Right, I never should have represented the capped wells as fact, but I watched several hours of the debate and never heard DeFazio's claim discredited or contradicted. The general tenor of the Democratic argument was that Oil companies are not pumping, drilling, exploring on lands that they have leases for and that they are trying to use the current crisis atmosphere to push for rights on all our land, with no commitment to sell us or anyone else the oil until they are ready.

I find that argument credible. Why spend their resources on all that expensive stuff when they can just keep buying and selling Middle Eastern oil at huge profits? After all, these companies aren't in business to solve our long term energy problems.

Here's one you might like:

http://www.youtube.com/watch?v=NbakN7SLdbk

Reminds me of the old joke about how can you tell a politician is lying? His lips are moving. That, by the way, goes for both liberal and conservative politicians.

I will check out your you tube link when I get home tonight.

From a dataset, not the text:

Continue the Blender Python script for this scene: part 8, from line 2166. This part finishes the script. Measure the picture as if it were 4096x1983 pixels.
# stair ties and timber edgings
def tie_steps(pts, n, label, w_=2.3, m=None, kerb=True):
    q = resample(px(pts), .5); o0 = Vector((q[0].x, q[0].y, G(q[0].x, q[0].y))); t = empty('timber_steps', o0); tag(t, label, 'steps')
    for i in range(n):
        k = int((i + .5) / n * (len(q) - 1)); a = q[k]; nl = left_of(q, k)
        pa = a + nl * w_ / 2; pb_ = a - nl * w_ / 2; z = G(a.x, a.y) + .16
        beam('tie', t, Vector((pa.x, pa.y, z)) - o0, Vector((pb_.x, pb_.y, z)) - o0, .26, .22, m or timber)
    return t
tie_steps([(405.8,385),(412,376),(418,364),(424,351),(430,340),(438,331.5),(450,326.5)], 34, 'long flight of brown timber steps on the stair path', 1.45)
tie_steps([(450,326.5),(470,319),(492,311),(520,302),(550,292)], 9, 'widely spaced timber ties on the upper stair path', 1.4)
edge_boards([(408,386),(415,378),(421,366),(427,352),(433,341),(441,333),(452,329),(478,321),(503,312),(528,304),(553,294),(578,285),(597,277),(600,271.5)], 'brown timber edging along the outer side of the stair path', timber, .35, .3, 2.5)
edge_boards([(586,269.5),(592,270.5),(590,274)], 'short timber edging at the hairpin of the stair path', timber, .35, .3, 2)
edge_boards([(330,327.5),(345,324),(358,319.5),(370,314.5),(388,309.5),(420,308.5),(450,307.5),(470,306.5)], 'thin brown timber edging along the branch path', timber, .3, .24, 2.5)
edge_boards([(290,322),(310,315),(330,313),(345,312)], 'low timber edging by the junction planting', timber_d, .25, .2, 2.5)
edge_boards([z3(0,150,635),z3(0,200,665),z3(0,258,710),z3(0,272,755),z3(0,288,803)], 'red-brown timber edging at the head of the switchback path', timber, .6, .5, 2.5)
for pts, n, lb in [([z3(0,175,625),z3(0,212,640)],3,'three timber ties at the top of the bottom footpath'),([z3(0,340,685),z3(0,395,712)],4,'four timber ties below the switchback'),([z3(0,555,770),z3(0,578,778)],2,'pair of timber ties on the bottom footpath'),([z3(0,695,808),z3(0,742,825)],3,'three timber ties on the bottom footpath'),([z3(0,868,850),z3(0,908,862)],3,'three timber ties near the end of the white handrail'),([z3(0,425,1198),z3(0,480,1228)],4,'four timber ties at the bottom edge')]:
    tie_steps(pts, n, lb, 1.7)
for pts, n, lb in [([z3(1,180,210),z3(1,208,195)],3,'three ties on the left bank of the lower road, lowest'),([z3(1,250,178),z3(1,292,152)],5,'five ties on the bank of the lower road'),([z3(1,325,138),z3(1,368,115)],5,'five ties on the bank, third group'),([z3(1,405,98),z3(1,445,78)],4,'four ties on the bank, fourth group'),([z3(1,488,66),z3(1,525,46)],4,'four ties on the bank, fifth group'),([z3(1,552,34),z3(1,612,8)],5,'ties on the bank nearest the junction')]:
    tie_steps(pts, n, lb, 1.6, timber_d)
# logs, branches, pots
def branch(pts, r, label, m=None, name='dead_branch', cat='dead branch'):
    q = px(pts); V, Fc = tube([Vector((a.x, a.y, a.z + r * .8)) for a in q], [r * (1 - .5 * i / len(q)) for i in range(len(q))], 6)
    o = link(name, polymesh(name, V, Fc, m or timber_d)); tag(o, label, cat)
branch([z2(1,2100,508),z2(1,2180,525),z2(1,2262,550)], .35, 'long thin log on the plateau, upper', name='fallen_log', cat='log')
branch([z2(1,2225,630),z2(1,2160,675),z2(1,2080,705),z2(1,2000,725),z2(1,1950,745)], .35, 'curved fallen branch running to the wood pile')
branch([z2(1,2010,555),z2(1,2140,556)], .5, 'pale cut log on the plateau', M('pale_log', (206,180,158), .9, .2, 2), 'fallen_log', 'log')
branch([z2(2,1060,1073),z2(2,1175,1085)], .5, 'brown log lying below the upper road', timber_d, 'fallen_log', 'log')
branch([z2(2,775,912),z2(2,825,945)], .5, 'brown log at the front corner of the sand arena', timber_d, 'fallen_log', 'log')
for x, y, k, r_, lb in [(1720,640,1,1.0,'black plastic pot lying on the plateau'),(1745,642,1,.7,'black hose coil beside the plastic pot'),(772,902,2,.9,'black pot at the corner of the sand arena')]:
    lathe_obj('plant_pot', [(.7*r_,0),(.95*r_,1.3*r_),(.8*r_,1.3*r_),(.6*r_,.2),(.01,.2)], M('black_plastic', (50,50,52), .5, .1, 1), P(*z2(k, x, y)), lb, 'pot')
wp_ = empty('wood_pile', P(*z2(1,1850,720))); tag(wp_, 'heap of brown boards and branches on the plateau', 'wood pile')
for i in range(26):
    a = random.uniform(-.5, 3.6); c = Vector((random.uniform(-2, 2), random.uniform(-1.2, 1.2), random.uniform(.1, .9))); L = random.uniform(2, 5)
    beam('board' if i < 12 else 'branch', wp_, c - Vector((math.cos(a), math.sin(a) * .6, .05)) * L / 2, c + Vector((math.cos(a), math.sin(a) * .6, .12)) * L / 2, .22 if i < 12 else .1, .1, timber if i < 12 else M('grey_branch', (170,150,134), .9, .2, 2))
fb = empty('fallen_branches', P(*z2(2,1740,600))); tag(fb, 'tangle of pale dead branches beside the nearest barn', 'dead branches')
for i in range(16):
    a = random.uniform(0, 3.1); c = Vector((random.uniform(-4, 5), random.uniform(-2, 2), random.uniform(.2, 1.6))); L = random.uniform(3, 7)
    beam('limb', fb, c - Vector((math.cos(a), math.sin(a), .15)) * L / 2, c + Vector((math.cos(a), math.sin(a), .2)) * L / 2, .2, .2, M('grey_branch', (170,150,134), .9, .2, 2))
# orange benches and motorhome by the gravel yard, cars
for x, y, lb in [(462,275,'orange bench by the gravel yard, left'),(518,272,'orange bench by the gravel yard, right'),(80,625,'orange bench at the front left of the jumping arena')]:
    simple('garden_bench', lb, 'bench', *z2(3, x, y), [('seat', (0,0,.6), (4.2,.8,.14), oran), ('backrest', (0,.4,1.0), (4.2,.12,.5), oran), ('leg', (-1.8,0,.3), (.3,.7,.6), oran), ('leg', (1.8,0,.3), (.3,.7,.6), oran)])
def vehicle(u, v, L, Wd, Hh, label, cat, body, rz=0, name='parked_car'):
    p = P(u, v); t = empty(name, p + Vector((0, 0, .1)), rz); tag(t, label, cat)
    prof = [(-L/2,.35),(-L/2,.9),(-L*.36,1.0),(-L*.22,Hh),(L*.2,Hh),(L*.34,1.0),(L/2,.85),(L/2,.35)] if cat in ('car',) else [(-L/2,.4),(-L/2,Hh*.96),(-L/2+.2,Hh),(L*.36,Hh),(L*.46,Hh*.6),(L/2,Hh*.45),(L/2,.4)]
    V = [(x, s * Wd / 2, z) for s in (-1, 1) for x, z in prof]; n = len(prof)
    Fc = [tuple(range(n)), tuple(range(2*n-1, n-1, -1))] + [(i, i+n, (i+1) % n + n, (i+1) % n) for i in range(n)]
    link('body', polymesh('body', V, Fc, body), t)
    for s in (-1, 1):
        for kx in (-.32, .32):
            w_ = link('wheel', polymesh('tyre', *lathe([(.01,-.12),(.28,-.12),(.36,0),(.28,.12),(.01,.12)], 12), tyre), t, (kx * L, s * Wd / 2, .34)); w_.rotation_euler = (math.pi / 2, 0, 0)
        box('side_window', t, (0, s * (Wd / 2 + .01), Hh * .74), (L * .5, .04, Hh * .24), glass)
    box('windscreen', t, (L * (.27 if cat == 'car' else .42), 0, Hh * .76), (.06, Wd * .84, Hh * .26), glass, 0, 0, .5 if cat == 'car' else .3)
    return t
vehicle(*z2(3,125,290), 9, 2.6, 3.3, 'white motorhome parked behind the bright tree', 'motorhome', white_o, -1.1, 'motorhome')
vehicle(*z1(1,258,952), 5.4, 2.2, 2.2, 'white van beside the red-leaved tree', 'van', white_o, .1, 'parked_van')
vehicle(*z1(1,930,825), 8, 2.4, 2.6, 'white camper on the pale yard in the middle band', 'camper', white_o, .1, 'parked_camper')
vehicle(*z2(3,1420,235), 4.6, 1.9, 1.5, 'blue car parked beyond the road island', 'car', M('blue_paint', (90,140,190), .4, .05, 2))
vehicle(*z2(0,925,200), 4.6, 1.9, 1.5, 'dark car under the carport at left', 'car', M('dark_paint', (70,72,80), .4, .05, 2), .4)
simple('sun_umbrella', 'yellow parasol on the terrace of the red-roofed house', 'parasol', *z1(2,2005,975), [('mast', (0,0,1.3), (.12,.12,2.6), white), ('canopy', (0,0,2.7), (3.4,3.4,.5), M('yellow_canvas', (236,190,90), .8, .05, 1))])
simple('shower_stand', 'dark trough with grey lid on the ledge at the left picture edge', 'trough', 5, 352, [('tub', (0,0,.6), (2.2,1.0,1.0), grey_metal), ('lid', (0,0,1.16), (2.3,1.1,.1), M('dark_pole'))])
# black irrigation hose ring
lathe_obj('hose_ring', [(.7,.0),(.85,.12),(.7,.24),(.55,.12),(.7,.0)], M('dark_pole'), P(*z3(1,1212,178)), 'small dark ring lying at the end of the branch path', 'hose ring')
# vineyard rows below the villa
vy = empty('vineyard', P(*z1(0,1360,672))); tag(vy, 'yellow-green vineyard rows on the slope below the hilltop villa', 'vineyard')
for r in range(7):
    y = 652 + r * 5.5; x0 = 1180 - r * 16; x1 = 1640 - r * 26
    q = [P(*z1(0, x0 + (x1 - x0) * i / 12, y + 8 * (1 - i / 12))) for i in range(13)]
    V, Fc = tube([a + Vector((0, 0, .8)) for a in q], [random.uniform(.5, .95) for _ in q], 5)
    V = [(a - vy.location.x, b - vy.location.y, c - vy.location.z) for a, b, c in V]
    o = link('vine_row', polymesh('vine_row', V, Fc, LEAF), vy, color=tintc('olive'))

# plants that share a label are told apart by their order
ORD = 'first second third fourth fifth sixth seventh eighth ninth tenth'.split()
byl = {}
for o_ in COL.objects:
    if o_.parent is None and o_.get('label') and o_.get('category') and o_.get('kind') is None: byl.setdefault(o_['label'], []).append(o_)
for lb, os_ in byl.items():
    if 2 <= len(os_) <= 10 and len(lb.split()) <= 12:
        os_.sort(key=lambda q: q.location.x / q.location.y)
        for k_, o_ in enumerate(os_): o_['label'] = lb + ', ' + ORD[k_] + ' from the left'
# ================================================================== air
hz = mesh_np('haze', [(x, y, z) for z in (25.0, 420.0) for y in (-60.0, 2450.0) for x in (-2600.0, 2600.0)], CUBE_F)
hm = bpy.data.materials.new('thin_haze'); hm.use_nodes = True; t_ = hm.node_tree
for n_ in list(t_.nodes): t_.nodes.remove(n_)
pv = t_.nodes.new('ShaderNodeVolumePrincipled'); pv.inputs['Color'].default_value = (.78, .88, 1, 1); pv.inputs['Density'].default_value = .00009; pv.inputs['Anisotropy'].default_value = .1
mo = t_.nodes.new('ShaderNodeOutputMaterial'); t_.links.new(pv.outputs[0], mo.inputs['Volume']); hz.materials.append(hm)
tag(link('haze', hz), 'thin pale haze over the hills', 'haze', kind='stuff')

I don't know what to make of this guy's claims. I'll believe that there's a lot of oil in Alaska, but more than Saudi Arabia?

I glanced at his book - he does talk about nationalizing oil companies. I think that kind of talk is going to increase with the perception that oil companies are holding out on us.

Mr. Williams comes across to me as a nut case conspiracy theorist.

He is not very specific about his sources either. As a clergyman, if he's divinely inspired, he can probably avoid paying tax on his lectures, books, and DVD sales.

Well, he is an ordained Baptist minister.